What are they if not the modern version of the Hollywood “star factories” of the 1920s and 1930s? Back then, being a movie star was a one-percent job – for the very beautiful or the very talented (both men and women). Now, anyone can be an Instagram/ YouTube/TikTok star.

Not surprising­ly, 54% of Americans aged 13 to 38 dream of being a so-called social-media influencer, according to a 2019 poll. “A whopping 23% believed that this term already fit them,” reports Harper’s. “Once the purview of heiresses like Paris Hilton and Kim Kardashian, it seems that influencin­g has become fully democratis­ed, making a Jay Gatsby out of every intrepid Jimmy Gatz.”

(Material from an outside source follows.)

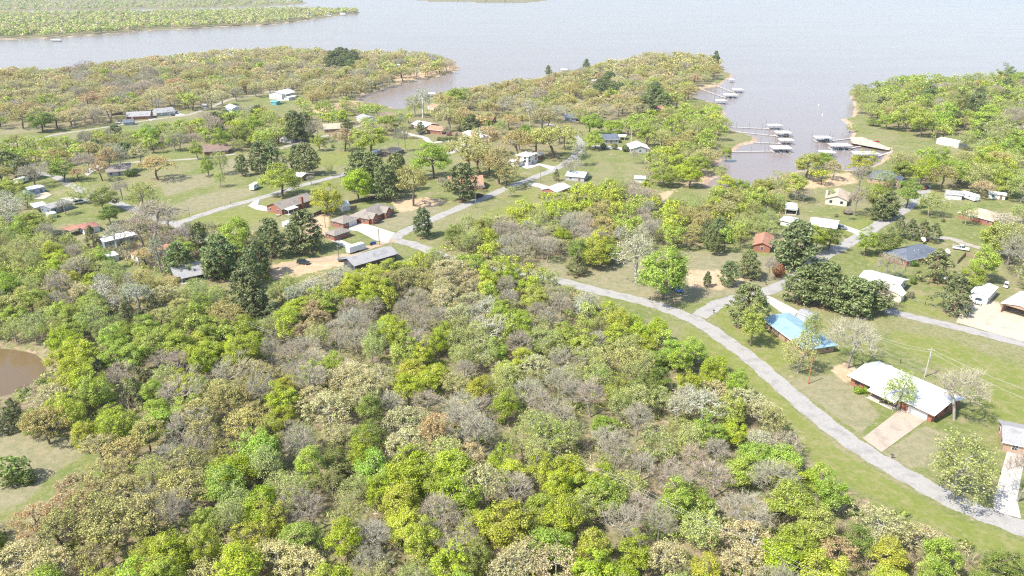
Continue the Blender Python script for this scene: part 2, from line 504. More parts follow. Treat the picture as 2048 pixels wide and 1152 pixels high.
def water_material(name, deep, rough, scale, bstr):
    m, nt, N, L = new_mat(name)
    b = N['Principled BSDF']; b.inputs['Roughness'].default_value = rough; b.inputs['IOR'].default_value = 1.33; b.inputs['Specular IOR Level'].default_value = .29 if name == 'lake_water' else .5
    geo = N.new('ShaderNodeNewGeometry')
    n = N.new('ShaderNodeTexNoise'); n.inputs['Scale'].default_value = .006; n.inputs['Detail'].default_value = 5
    mp = N.new('ShaderNodeMapping'); mp.inputs['Scale'].default_value = (1, 2.6, 1); mp.inputs['Rotation'].default_value = (0, 0, .35)
    L.new(geo.outputs['Position'], mp.inputs[0]); L.new(mp.outputs[0], n.inputs['Vector'])
    mx = N.new('ShaderNodeMix'); mx.data_type = 'RGBA'
    mx.inputs['A'].default_value = (*[c * .93 for c in deep], 1); mx.inputs['B'].default_value = (*[c * 1.07 for c in deep], 1)
    L.new(n.outputs['Fac'], mx.inputs['Factor']); L.new(mx.outputs['Result'], b.inputs['Base Color'])
    w = N.new('ShaderNodeTexNoise'); w.inputs['Scale'].default_value = scale; w.inputs['Detail'].default_value = 4
    mp2 = N.new('ShaderNodeMapping'); mp2.inputs['Scale'].default_value = (1, 2.2, 1); mp2.inputs['Rotation'].default_value = (0, 0, .3)
    L.new(geo.outputs['Position'], mp2.inputs[0]); L.new(mp2.outputs[0], w.inputs['Vector'])
    st = N.new('ShaderNodeTexNoise'); st.inputs['Scale'].default_value = .004; st.inputs['Detail'].default_value = 6
    mp3 = N.new('ShaderNodeMapping'); mp3.inputs['Scale'].default_value = (1, 5, 1); mp3.inputs['Rotation'].default_value = (0, 0, .25)
    L.new(geo.outputs['Position'], mp3.inputs[0]); L.new(mp3.outputs[0], st.inputs['Vector'])
    rr = N.new('ShaderNodeMapRange'); rr.inputs[1].default_value, rr.inputs[2].default_value = .35, .65
    rr.inputs[3].default_value, rr.inputs[4].default_value = rough * .93, rough * 1.08
    L.new(st.outputs['Fac'], rr.inputs[0]); L.new(rr.outputs[0], b.inputs['Roughness'])
    bp = N.new('ShaderNodeBump'); bp.inputs['Strength'].default_value = bstr; bp.inputs['Distance'].default_value = .3
    L.new(w.outputs['Fac'], bp.inputs['Height']); L.new(bp.outputs['Normal'], b.inputs['Normal'])
    return m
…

Or as one collab-house press officer told Swanson: “It’s the new A-list celebrity, except it’s attainable for anybody. You can be in Cleveland, Ohio, alone in your bedroom, and you can get a million followers overnight. That’s fucking crazy. That’s never been possible. Wealth, fame, status has never been more attainable for anyone in the history of the world the way it is right now.”

In a way that is quite remarkable. Anybody can be famous.

But famous for what?

Winning a Nobel physics prize? Or a Nobel literature prize? (One can only dream.) Going platinum on an album like Queen? Being Keith Haring? (Who once painted a jacket for Madonna before she was even semi-famous.) Being Usain Bolt or Wayde van Niekerk? Having a truly inspiratio­nal life story like Siya Kolisi?

Or winning a season of a local talent contest? Or an amateur chef cook-off? Or just being rich and famous and married to a Cabinet minister, with a predilecti­on for suits and self-satisfacti­on? Or just being thin and good-looking?

Perhaps because I grew up in the lacklustre 1970s and 1980s, through the final years of apartheid’s death throes, I recall how much work went into real success. Not being born a Trump and having a reality TV show. Or being born a Hilton or Kardashian in an age where flaunting your nouveau riche wealth was as publicly applauded as just being nouveau riche.

I do understand the analogy that Clubhouse CEO Amir Ben-Yohanan uses, given that I was born and live in a town built on gold mining: “It almost reminds me of the old days in the US when people got on their horses and buggies and went west for the Gold Rush. Some of them made a lot of money and some of them didn’t succeed, and it was totally unregulate­d. What dawned on me was that the social-media market is a lot like the Wild West. A lot of people are just dropping out of college and moving here [LA] literally with a bag and the hopes of becoming an influencer.”

The gold rush analogy is an unintentio­nally good one. If you struck it rich in the fertile California gold fields, it was probably as much luck as anything else.

But here on the Witwatersr­and, it took a lot more to dig out the gold, a lot more than being lucky, or being thin and good-looking in an age when social media immortalis­es anyone thin and good-looking over having actual talent.

If collab houses and so-called influencer­s are the future of celebrity and the definition of success, so help us.